Chthonic Riddle: Therion
Shadow Wreck — Raidwide damage.
Apokalypsis — Massive lingering line attack covering most of the platform, leaving only small safe outcroppings on the sides.
Breaking Outcroppings — Each Apokalypsis cast marks one safe ledge to collapse on the next cycle, permanently reducing future safe space.
Therion Charge — Proximity marker followed by a leap that removes more usable arena space and acts as part of the fight’s soft enrage.
Deathly Ray (Masks) — Left and right masks fire lingering line attacks in sequence across the platform.
Deathly Ray (Therion) — Boss-targeted line attack on a random player, paired with two player-targeted ground AoEs.
Strategy: Therion is all about space preservation and calm movement. For Apokalypsis, move to an intact side outcropping early and track which one will break next so you do not drift into a dead ledge on the following cast.
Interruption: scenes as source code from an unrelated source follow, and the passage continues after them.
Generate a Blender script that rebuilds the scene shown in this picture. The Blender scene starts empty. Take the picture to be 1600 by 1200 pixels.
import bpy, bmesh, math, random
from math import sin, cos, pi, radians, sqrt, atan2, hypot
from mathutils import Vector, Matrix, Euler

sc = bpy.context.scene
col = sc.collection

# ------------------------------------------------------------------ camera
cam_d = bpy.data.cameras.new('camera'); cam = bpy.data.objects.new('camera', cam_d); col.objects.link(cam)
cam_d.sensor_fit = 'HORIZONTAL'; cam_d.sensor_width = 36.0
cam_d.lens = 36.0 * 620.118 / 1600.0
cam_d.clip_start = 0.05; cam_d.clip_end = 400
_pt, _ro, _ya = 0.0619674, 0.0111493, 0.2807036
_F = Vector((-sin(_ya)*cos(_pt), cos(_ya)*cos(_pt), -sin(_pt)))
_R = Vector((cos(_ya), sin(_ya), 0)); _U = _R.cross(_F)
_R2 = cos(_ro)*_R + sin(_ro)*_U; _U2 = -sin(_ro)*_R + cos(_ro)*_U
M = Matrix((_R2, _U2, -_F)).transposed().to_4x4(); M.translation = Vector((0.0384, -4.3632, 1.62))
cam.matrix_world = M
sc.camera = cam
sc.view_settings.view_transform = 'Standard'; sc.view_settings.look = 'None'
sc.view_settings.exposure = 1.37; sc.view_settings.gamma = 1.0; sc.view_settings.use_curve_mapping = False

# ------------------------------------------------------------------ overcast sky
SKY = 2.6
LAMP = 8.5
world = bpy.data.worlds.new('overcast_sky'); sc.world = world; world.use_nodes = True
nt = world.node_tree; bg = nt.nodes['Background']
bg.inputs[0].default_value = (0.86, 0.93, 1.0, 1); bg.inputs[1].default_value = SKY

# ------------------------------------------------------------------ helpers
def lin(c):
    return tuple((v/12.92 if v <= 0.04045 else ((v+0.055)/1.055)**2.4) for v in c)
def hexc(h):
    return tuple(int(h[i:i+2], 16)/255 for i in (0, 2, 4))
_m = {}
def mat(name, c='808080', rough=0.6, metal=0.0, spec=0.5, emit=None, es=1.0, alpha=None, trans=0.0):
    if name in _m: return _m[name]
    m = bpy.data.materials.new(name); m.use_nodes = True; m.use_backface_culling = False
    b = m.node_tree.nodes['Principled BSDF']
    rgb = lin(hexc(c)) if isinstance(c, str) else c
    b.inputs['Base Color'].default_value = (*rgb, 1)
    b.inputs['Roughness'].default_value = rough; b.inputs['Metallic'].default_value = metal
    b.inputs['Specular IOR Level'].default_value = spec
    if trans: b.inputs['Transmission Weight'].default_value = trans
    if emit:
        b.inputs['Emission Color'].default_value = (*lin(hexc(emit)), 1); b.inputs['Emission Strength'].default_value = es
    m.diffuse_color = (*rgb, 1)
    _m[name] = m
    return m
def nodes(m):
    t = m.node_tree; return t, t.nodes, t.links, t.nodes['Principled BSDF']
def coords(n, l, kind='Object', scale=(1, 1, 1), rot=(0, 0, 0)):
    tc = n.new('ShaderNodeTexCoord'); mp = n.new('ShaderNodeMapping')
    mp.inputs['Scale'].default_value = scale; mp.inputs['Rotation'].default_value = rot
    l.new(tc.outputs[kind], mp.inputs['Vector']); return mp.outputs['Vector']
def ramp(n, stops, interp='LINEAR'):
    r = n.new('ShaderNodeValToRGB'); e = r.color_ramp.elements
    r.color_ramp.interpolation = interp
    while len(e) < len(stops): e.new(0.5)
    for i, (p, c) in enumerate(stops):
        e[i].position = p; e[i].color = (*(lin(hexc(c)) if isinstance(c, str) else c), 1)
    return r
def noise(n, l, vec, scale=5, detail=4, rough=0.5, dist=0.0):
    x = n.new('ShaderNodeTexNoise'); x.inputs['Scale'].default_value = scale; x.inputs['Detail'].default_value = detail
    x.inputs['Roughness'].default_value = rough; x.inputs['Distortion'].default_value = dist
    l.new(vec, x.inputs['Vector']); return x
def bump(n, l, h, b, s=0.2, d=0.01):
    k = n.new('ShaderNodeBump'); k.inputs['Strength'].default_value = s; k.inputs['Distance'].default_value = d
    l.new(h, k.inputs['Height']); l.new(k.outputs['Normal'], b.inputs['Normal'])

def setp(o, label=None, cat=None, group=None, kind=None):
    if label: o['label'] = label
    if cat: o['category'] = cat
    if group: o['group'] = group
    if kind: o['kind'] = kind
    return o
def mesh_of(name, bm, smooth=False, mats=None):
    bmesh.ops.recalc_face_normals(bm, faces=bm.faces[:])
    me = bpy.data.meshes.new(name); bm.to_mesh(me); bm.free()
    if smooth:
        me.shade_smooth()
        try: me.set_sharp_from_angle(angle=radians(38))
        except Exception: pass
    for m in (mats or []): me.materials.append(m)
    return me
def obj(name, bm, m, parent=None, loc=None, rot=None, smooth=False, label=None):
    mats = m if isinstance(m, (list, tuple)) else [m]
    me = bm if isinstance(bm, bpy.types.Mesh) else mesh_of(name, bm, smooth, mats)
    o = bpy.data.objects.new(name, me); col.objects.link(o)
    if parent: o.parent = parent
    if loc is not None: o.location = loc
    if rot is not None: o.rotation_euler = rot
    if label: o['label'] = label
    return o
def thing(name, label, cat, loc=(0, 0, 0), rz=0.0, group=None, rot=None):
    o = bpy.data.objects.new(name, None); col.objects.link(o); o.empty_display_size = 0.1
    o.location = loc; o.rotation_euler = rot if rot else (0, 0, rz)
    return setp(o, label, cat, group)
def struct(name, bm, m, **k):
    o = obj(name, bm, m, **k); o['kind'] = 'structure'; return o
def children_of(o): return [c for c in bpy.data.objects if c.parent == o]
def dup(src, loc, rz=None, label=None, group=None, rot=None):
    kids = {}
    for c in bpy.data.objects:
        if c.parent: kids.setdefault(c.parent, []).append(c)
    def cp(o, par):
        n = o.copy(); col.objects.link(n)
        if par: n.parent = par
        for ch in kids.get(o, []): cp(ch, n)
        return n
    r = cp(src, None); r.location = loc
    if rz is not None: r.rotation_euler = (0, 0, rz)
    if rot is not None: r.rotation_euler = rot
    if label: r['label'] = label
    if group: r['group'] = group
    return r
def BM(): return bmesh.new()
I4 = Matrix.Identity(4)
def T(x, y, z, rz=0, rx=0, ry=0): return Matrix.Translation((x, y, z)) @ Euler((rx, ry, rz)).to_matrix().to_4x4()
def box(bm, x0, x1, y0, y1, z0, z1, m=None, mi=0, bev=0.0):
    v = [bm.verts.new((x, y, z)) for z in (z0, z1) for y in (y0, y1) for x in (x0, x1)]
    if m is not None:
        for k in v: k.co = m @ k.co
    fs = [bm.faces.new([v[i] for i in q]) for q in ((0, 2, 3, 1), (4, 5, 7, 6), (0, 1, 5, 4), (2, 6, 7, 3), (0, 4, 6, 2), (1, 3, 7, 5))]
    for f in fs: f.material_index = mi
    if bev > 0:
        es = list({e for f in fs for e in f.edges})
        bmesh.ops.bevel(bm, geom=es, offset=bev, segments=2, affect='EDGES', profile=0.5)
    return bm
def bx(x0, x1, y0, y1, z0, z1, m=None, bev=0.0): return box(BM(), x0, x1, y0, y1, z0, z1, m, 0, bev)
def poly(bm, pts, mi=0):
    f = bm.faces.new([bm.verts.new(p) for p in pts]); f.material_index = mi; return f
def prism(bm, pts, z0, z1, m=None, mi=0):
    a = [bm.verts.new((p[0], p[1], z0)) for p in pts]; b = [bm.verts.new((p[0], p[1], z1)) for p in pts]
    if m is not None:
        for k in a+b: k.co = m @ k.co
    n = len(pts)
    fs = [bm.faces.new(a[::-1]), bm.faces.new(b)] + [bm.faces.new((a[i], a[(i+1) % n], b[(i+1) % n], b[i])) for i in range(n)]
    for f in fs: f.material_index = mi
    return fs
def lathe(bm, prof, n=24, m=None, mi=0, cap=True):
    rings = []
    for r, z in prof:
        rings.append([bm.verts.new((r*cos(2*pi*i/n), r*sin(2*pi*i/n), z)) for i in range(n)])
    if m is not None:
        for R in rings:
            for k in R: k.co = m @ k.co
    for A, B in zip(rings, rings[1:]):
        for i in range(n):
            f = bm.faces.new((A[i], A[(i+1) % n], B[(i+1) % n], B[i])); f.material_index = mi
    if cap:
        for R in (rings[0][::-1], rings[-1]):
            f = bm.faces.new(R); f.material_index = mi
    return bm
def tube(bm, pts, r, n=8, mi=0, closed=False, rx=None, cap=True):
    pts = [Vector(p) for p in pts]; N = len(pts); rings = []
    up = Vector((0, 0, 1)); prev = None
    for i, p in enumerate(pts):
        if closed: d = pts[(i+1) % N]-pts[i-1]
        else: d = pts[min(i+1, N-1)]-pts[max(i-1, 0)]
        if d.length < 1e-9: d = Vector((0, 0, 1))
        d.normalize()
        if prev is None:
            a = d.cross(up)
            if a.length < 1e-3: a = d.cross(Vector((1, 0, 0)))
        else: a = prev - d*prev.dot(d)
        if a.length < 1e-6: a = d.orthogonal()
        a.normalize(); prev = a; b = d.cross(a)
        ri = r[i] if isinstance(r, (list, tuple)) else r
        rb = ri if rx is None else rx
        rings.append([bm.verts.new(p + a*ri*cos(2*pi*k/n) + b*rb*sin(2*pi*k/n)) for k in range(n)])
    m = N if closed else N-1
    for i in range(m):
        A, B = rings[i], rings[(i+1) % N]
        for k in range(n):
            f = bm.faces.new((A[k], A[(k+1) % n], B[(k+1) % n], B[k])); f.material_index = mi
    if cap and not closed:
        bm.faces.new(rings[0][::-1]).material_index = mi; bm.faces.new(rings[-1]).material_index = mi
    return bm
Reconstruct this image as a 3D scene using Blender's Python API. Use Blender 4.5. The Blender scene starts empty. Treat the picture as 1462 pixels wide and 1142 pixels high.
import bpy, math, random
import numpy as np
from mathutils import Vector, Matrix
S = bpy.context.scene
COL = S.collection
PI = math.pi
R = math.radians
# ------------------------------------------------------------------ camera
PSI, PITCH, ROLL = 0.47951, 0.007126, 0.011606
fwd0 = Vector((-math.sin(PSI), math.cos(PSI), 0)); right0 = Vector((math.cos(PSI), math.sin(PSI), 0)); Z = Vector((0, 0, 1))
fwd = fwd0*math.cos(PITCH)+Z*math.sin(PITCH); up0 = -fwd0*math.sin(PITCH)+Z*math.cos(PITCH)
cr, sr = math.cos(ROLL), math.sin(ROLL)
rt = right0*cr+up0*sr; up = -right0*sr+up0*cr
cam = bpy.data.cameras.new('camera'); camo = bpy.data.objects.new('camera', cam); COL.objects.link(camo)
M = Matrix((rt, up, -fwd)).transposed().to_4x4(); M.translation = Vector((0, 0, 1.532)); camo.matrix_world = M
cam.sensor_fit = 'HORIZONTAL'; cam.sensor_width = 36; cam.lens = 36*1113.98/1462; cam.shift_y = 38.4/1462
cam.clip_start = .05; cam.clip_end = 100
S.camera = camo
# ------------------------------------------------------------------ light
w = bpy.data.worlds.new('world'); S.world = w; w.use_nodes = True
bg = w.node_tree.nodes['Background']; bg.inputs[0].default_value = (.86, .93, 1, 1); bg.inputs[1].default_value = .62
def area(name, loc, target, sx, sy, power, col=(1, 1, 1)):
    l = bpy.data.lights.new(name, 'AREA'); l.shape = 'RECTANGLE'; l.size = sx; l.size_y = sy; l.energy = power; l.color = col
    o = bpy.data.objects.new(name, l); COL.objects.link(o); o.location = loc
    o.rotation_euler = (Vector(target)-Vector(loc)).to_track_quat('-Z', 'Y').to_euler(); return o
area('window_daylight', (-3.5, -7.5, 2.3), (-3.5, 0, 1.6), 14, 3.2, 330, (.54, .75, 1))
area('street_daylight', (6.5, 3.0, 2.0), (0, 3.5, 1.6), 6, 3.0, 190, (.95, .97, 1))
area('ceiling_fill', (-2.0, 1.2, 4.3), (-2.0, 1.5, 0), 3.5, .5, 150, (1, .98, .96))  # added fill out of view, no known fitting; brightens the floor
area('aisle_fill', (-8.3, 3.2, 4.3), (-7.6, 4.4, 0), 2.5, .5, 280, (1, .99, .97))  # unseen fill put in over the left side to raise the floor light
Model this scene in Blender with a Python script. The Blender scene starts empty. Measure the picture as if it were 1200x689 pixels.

During mask rays, keep enough HP to survive a bad first-side guess, then reposition as soon as the safe lane becomes clear. Therion Charge should be respected as arena loss, not just damage. The longer the fight goes, the worse the platform becomes, so clean execution early matters a lot.
Encounter Flow
Amaurot escalates from spectacle into real execution pressure.
The First Beast opens by teaching players to create and use environmental cover correctly while also moving through sequential arena threats.
Terminus Bellwether shifts the dungeon into wave control, rewarding parties that kill priority adds quickly and stabilize before the boss’s Burst stacks ramp too high.
Therion closes the run with a shrinking-platform encounter that combines fall risk, sequential line attacks, and soft enrage pressure into one of Shadowbringers’ most memorable final bosses.
Among level 80 dungeons, Amaurot stands out because it punishes sloppy positioning much harder than raw healing or damage can cover. Groups that stay composed and preserve space clear cleanly; groups that panic usually run out of room before the end.